BEV battery packs, electric motors, and other required system components are greatly affected by temperature changes. Both extreme heat (where the A/C is cranked) and especially extreme cold are proven to reduce the effective range of a fully charged BEV substantially. In freezing temps, not only is the range of a BEV reduced between 20 and 30-percent, but charge times are longer, too.
As things stand today, BEV owners unwilling to install DC fast charge stations in their homes (a considerable cost, in addition to paying a premium for the vehicle itself), will have to settle for overnight charge times. For car owners who make several long commutes per day, a BEV makes the most sense as a secondary vehicle. Again, BEV technology is changing quicker than anything else in virtually any other industry right now, so quicker 240-volt charge times or improved access to public fast charging could all change in the coming months and years.
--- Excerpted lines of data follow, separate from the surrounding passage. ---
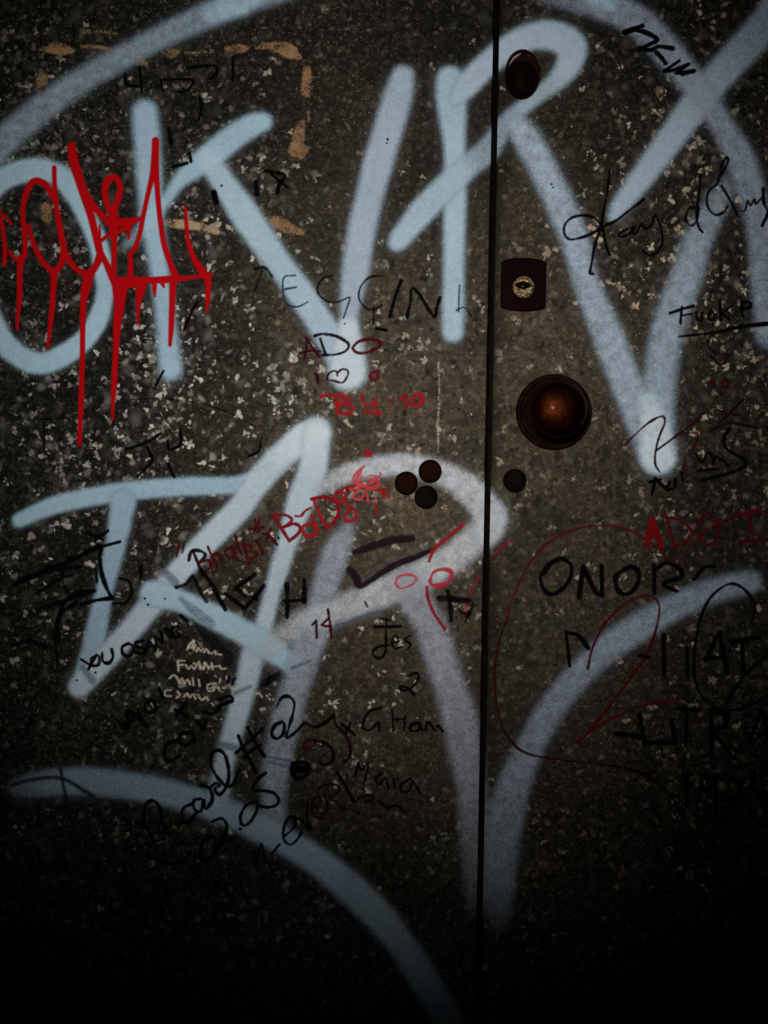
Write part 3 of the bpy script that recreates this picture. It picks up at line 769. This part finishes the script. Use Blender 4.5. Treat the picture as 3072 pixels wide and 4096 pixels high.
write('black word 4-ever! on the sweeping arc', [
    VD([(432, 1190), (500, 1130), (522, 1080), (490, 1040), (450, 1080), (430, 1160), (440, 1220), (490, 1247), (540, 1200), (562, 1160)], 10), VD([(520, 1042), (575, 1080), (622, 1135), (605, 1040), (612, 920)], 9),
    VD([(640, 990), (700, 930), (682, 888), (640, 950), (652, 1030), (700, 1047), (752, 990)], 10, (0.02, 0.005, 0.006)), VD([(735, 870), (762, 990)], 9), VD([(688, 830), (770, 800), (842, 820), (830, 862), (770, 900), (830, 940), (892, 992)], 9, (0.02, 0.005, 0.006)),
    VD([(828, 718), (890, 820), (950, 930)], 10), VD([(985, 1008), (988, 1014)], 10), VD([(215, 1290), (240, 1400)], 9), VD([(230, 1390), (268, 1245), (290, 1330), (352, 1445)], 10), VD([(340, 1320), (405, 1245)], 10)])
write('faint black lettering Maria', [
    VD([(985, 640), (960, 740)], 7), VD([(985, 655), (1010, 700), (1055, 650), (1035, 770)], 7), VD([(1150, 722), (1110, 760), (1140, 802), (1182, 752), (1205, 832)], 7), VD([(1240, 760), (1252, 822)], 7), VD([(1372, 760), (1300, 800), (1302, 852), (1362, 850), (1382, 780), (1442, 872)], 7),
    VD([(980, 910), (1050, 880), (1100, 912), (1030, 935)], 7), VD([(1130, 925), (1200, 972), (1260, 958), (1322, 1005)], 8)])
write('black looping name slanting up to a hash sign', [
    VC([(90, 1450), (170, 1500), (235, 1640)], 11), VC([(140, 1430), (150, 1330), (205, 1292), (252, 1335), (280, 1450), (335, 1560)], 11), VC([(485, 1320), (432, 1350), (420, 1430), (470, 1452), (525, 1385)], 12),
    VC([(560, 1280), (510, 1290), (512, 1352), (560, 1370), (582, 1290), (595, 1352), (645, 1285), (625, 1200), (560, 1180)], 11),
    VC([(625, 1205), (665, 1165), (700, 1180), (662, 1205), (700, 1247), (752, 1180), (767, 1080), (740, 960), (690, 920), (642, 950), (640, 1040), (690, 1130), (745, 1182), (800, 1170), (842, 1060)], 12),
    VC([(838, 815), (870, 900), (905, 960), (965, 1080)], 12), VC([(905, 755), (960, 860), (1030, 965)], 12), VC([(818, 940), (900, 870), (1015, 765)], 12), VC([(880, 970), (950, 910), (1005, 880)], 12)])
write('black figure 02 low on the left leaf', [
    B0([(1375, 345), (1440, 325), (1472, 380), (1440, 460), (1400, 520)], 10), B0([(1380, 440), (1320, 470), (1300, 560), (1350, 590), (1400, 520), (1390, 450)], 10), B0([(1400, 520), (1450, 480), (1530, 445)], 8), B0([(1235, 640), (1300, 715), (1345, 775), (1395, 770), (1400, 730)], 9), B0([(960, 560), (1060, 610), (1180, 600), (1240, 540)], 9)])
write('black words Moni + Ca slanting below the scratched words', [
    VC([(372, 850), (312, 880), (290, 960), (330, 1002), (402, 960)], 13), VC([(470, 790), (410, 810), (400, 862), (460, 882), (502, 832), (490, 790), (515, 860)], 12), VC([(530, 700), (580, 760), (600, 700)], 12), VC([(590, 640), (650, 650), (705, 600), (770, 560)], 14), VC([(690, 550), (772, 520), (790, 560), (700, 590)], 12),
    VC([(770, 380), (755, 430)], 9), VC([(812, 390), (790, 440)], 9), VC([(372, 620), (465, 672)], 11), VC([(452, 568), (380, 662)], 11), VC([(0, 660), (50, 640), (60, 700), (-20, 730)], 11), VC([(95, 625), (135, 700), (165, 745)], 11), VC([(200, 552), (148, 582), (170, 642), (232, 622), (205, 552)], 12), VC([(252, 470), (282, 525)], 11),
    LL([(755, 1345), (832, 1400), (835, 1290), (930, 1360)], 11)])
write('black capitals YOU OSANG along the sprayed stem', [
    VF([(468, 1112), (535, 1155)], 12), VF([(585, 1098), (560, 1140), (530, 1192)], 12), VF([(600, 1078), (552, 1108), (562, 1162), (612, 1155), (620, 1095), (596, 1076)], 12), VF([(642, 1058), (650, 1128), (700, 1142), (732, 1092), (722, 1030)], 12),
    VF([(862, 980), (810, 1010), (820, 1072), (880, 1082), (905, 1012), (862, 980)], 12), VF([(985, 958), (922, 970), (932, 1010), (992, 1022), (980, 1060), (925, 1052)], 10), VF([(1002, 1052), (1030, 950), (1085, 1030)], 10, curve=False), VF([(1012, 1010), (1080, 1000)], 8), VF([(1095, 1000), (1078, 920), (1142, 972), (1132, 885)], 10, curve=False),
    VF([(1160, 860), (1205, 930)], 9), VF([(1175, 850), (1235, 920), (1220, 845)], 9, curve=False), VF([(1270, 838), (1212, 868), (1232, 930), (1285, 918), (1262, 890)], 9), VF([(1290, 748), (1345, 792)], 13)])
write('tall black letter I with a cross mark above', [
    VF([(515, 60), (580, 90), (645, 118)], 13), VF([(585, 130), (630, 90), (690, 48)], 14), VF([(545, 205), (640, 178), (790, 138)], 13), VF([(636, 180), (625, 270), (640, 400), (680, 520), (722, 602)], 15), VF([(475, 652), (600, 622), (730, 604)], 14)])
write('faint black scrawl at the far left', [
    VF([(545, 205), (400, 290), (260, 335), (180, 345)], 14, op=0.85), VF([(390, 415), (300, 440), (180, 520), (100, 560)], 12, op=0.8), VF([(565, 545), (420, 560), (320, 660), (270, 820), (285, 960)], 14, op=0.9), VF([(590, 370), (600, 470)], 14, op=0.8),
    VF([(785, 440), (865, 465), (888, 560), (835, 640), (735, 650)], 11, op=0.9), VF([(965, 350), (965, 425)], 15, op=0.9),
    W0([(430, 1062), (330, 1112), (180, 1180), (60, 1232)], 9, op=0.75), W0([(350, 1150), (220, 1168), (90, 1205)], 8, op=0.7), W0([(330, 1305), (262, 1360), (242, 1450), (252, 1570)], 9, op=0.8), W0([(410, 1255), (300, 1290), (170, 1335)], 8, op=0.7), W0([(300, 1110), (270, 1190), (290, 1260)], 7, op=0.7), W0([(200, 1500), (130, 1470), (60, 1490)], 8, op=0.6)])
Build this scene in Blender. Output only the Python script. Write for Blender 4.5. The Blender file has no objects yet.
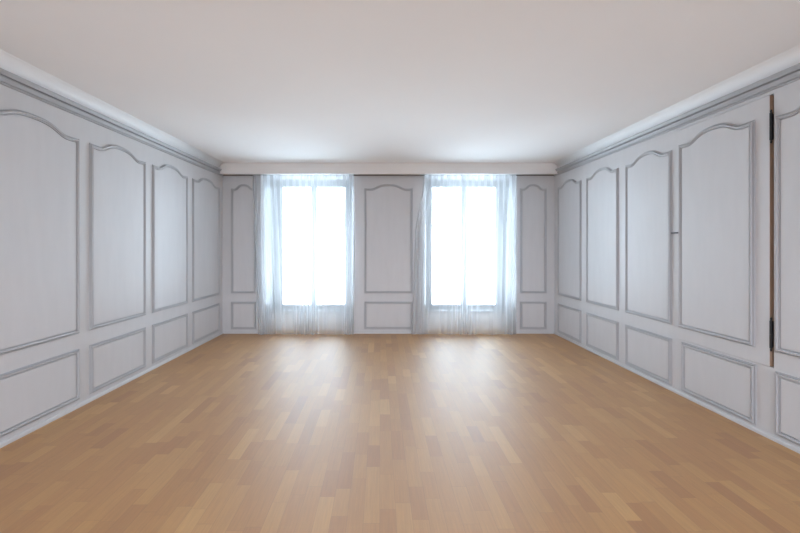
import bpy, bmesh, math, random
from mathutils import Vector

PI = math.pi
S = bpy.context.scene
COL = S.collection

# ------------------------------------------------------------------ view
S.view_settings.view_transform = 'Standard'
S.view_settings.look = 'None'
S.view_settings.exposure = 0.70
S.view_settings.gamma = 1.0
S.view_settings.use_curve_mapping = False
S.cycles.max_bounces = 16
S.cycles.diffuse_bounces = 10
S.cycles.glossy_bounces = 4
S.cycles.transmission_bounces = 8
S.cycles.transparent_max_bounces = 24
S.cycles.use_denoising = True
S.cycles.sample_clamp_indirect = 6.0

F, CX, HY = 371.0, 380.5, 247.0          # focal length, principal column, horizon row of an 800x533 picture
CAM_Z = 1.399
REAR = -1.6                               # rear end of the room, behind the camera
BACK = 6.0                                # panelled face of the window wall
CEIL = 2.723
COR0, COR1 = 2.537, 2.626                 # side cornice
def xl(y): return -2.731 + 0.0293 * y     # face of the left wall
def xr(y): return 2.8743 - 0.01006 * y    # face of the right wall

# ------------------------------------------------------------------ materials
def srgb(r, g, b):
    f = lambda c: (c/255/12.92) if c/255 <= 0.04045 else ((c/255+0.055)/1.055)**2.4
    return (f(r), f(g), f(b), 1)

class NT:
    def __init__(self, name):
        self.m = bpy.data.materials.new(name); self.m.use_nodes = True
        self.t = self.m.node_tree; self.t.nodes.clear()
        self.out = self.t.nodes.new('ShaderNodeOutputMaterial')
    def n(self, kind, **kw):
        nd = self.t.nodes.new('ShaderNode' + kind)
        for k, v in kw.items(): setattr(nd, k, v)
        return nd
    def l(self, a, b): self.t.links.new(a, b)
    def math(self, op, a, b=None, c=None):
        nd = self.n('Math', operation=op)
        for i, v in enumerate((a, b, c)):
            if v is None: continue
            if isinstance(v, (int, float)): nd.inputs[i].default_value = v
            else: self.l(v, nd.inputs[i])
        return nd.outputs[0]

def paint(name, col, rough=0.5, var=0.05, scale=(6, 6, 1.2), spec=0.35, bump=0.0):
    """brushed paint: the colour drifts a little along the grain"""
    g = NT(name)
    tc = g.n('TexCoord'); mp = g.n('Mapping'); mp.inputs['Scale'].default_value = scale
    g.l(tc.outputs['Object'], mp.inputs['Vector'])
    nz = g.n('TexNoise'); nz.inputs['Scale'].default_value = 2.0; nz.inputs['Detail'].default_value = 3
    g.l(mp.outputs[0], nz.inputs['Vector'])
    rp = g.n('MapRange'); rp.inputs['To Min'].default_value = 1 - var; rp.inputs['To Max'].default_value = 1 + var
    g.l(nz.outputs['Fac'], rp.inputs['Value'])
    mx = g.n('VectorMath', operation='SCALE'); mx.inputs[0].default_value = col[:3]
    g.l(rp.outputs[0], mx.inputs['Scale'])
    b = g.n('BsdfPrincipled'); b.inputs['Roughness'].default_value = rough
    b.inputs['Specular IOR Level'].default_value = spec
    g.l(mx.outputs[0], b.inputs['Base Color'])
    if bump:
        bp = g.n('Bump'); bp.inputs['Strength'].default_value = bump; bp.inputs['Distance'].default_value = 0.002
        g.l(nz.outputs['Fac'], bp.inputs['Height']); g.l(bp.outputs[0], b.inputs['Normal'])
    g.l(b.outputs[0], g.out.inputs[0])
    return g.m

def parquet():
    """strip parquet: 84 mm strips along y, each of its own length, shift, tone and grain"""
    g = NT('oak_strip_parquet')
    tc = g.n('TexCoord'); sp = g.n('SeparateXYZ'); g.l(tc.outputs['Object'], sp.inputs[0])
    x, y = sp.outputs[0], sp.outputs[1]
    W = 0.084
    xs = g.math('DIVIDE', g.math('ADD', x, 10.0), W)
    row = g.math('FLOOR', xs); fx = g.math('FRACT', xs)
    def rnd(v, off):
        wn = g.n('TexWhiteNoise', noise_dimensions='1D'); g.l(g.math('ADD', v, off), wn.inputs['W']); return wn.outputs['Value']
    L = g.math('MULTIPLY_ADD', rnd(row, 0.37), 0.13, 0.26)
    ys = g.math('ADD', g.math('DIVIDE', g.math('ADD', y, 10.0), L), g.math('MULTIPLY', rnd(row, 13.7), 7.0))
    # uneven lengths: bend the coordinate before cutting it
    ys = g.math('ADD', ys, g.math('MULTIPLY', g.math('SINE', g.math('MULTIPLY', ys, 2.1)), 0.22))
    idx = g.math('FLOOR', ys); fy = g.math('FRACT', ys)
    cv = g.n('CombineXYZ'); g.l(row, cv.inputs[0]); g.l(idx, cv.inputs[1])
    wn = g.n('TexWhiteNoise', noise_dimensions='2D'); g.l(cv.outputs[0], wn.inputs['Vector'])
    ramp = g.n('ValToRGB'); e = ramp.color_ramp.elements
    e[0].position = 0.0; e[0].color = PQ[0]
    e[1].position = 1.0; e[1].color = PQ[4]
    for p, c in ((0.15, PQ[1]), (0.5, PQ[2]), (0.85, PQ[3])):
        k = e.new(p); k.color = c
    g.l(wn.outputs['Value'], ramp.inputs[0])
    # grain, shifted from strip to strip
    mv = g.n('CombineXYZ')
    g.l(g.math('MULTIPLY', x, 55.0), mv.inputs[0]); g.l(g.math('MULTIPLY', y, 3.0), mv.inputs[1])
    g.l(g.math('MULTIPLY', wn.outputs['Value'], 40.0), mv.inputs[2])
    nz = g.n('TexNoise'); nz.inputs['Scale'].default_value = 1.6; nz.inputs['Detail'].default_value = 5; nz.inputs['Roughness'].default_value = 0.65
    g.l(mv.outputs[0], nz.inputs['Vector'])
    gr = g.n('MapRange'); gr.inputs['From Min'].default_value = 0.3; gr.inputs['From Max'].default_value = 0.7
    gr.inputs['To Min'].default_value = 0.90; gr.inputs['To Max'].default_value = 1.08
    g.l(nz.outputs['Fac'], gr.inputs['Value'])
    # hairline joints
    ex = g.math('MULTIPLY', g.math('MINIMUM', fx, g.math('SUBTRACT', 1.0, fx)), W)
    ey = g.math('MULTIPLY', g.math('MINIMUM', fy, g.math('SUBTRACT', 1.0, fy)), L)
    jd = g.math('MINIMUM', ex, ey)
    jr = g.n('MapRange'); jr.inputs['From Min'].default_value = 0.0003; jr.inputs['From Max'].default_value = 0.0014
    jr.inputs['To Min'].default_value = 0.72; jr.inputs['To Max'].default_value = 1.0
    g.l(jd, jr.inputs['Value'])
    sc = g.n('VectorMath', operation='SCALE'); g.l(ramp.outputs[0], sc.inputs[0])
    g.l(g.math('MULTIPLY', gr.outputs[0], jr.outputs[0]), sc.inputs['Scale'])
    b = g.n('BsdfPrincipled')
    g.l(sc.outputs[0], b.inputs['Base Color'])
    rr = g.math('MULTIPLY_ADD', wn.outputs['Value'], 0.06, FLOOR_ROUGH)
    g.l(rr, b.inputs['Roughness'])
    b.inputs['Specular IOR Level'].default_value = FLOOR_SPEC
    b.inputs['Coat Weight'].default_value = 1.0; b.inputs['Coat IOR'].default_value = 2.05; b.inputs['Coat Roughness'].default_value = 0.55
    bp = g.n('Bump'); bp.inputs['Strength'].default_value = 0.25; bp.inputs['Distance'].default_value = 0.0006
    g.l(jr.outputs[0], bp.inputs['Height']); g.l(bp.outputs[0], b.inputs['Normal'])
    g.l(b.outputs[0], g.out.inputs[0])
    return g.m

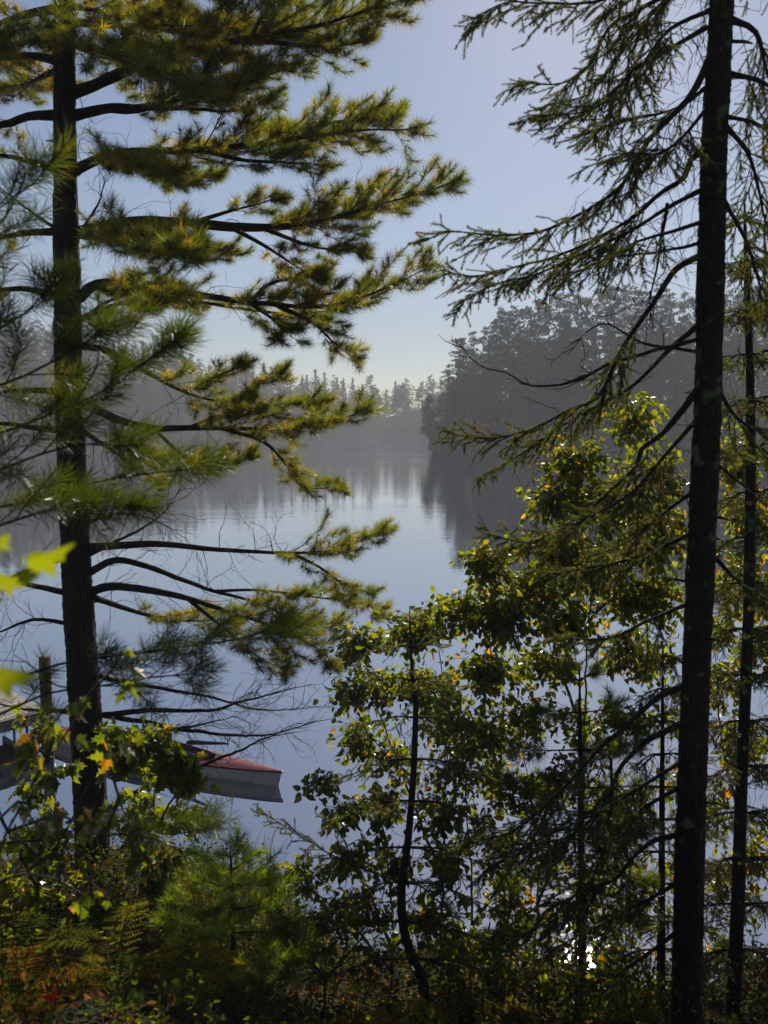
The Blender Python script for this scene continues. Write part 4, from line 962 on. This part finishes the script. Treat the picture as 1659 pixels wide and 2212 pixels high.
leaf_shrub('maple_sapling', 'green maple sapling with thin upright stem in front of the boat', 'tree',
    [[(332, 2010, 7.0), (328, 1850, 7.0), (336, 1700, 7.0), (330, 1590, 7.0), (322, 1500, 7.0)], [(330, 1800, 7.0), (390, 1700, 6.9), (430, 1660, 6.9)], [(330, 1850, 7.0), (270, 1750, 7.0), (230, 1650, 7.1)]],
    [(250, 1590, 6.9, 60, 36, 40), (300, 1630, 6.9, 60, 36, 44), (375, 1640, 6.9, 34, 30, 26), (330, 1600, 7.0, 60, 50, 40), (270, 1660, 7.0, 70, 50, 52), (370, 1680, 6.9, 60, 45, 46), (425, 1700, 6.9, 36, 30, 26), (300, 1750, 7.0, 80, 50, 56), (400, 1780, 6.9, 60, 50, 36), (290, 1800, 7.0, 50, 50, 30), (350, 1860, 6.9, 80, 50, 50), (310, 1890, 7.0, 60, 50, 36), (360, 1930, 6.9, 60, 40, 26)],
    'maple', .092, .05, dens=2.6)
leaf_shrub('maple_sapling', 'leafy maple sapling filling the lower left corner beside the dock', 'tree',
    [[(75, 2080, 6.4), (85, 1900, 6.4), (100, 1750, 6.4), (90, 1600, 6.4)], [(85, 1900, 6.4), (150, 1780, 6.3), (190, 1700, 6.3)], [(85, 1920, 6.4), (20, 1800, 6.4), (-20, 1700, 6.4)]],
    [(90, 1590, 6.4, 60, 50, 24), (120, 1680, 6.3, 60, 50, 30), (60, 1700, 6.4, 60, 50, 22), (110, 1780, 6.3, 60, 50, 34), (30, 1830, 6.4, 60, 60, 34), (110, 1870, 6.3, 90, 50, 46), (50, 1930, 6.4, 80, 50, 40), (130, 1960, 6.3, 70, 40, 30)],
    'maple', .092, .05, dens=2.4)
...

Currently there are three different types of charging for BEV’s: Level 1, Level 2, and the aforementioned DC fast charge. Level 1 charging, which uses 120-volt power, is the slowest method. Level 2 utilizes 240-volt power and can cut charge time by more than 500-percent. DC fast chargers provide direct DC power to a BEV and can fully recharge most battery packs in 1 to 2 hours’ time. For a real-world example, one of Tesla’s publicly available Superchargers can bring a Model S up to 80-percent capacity in 30 minutes.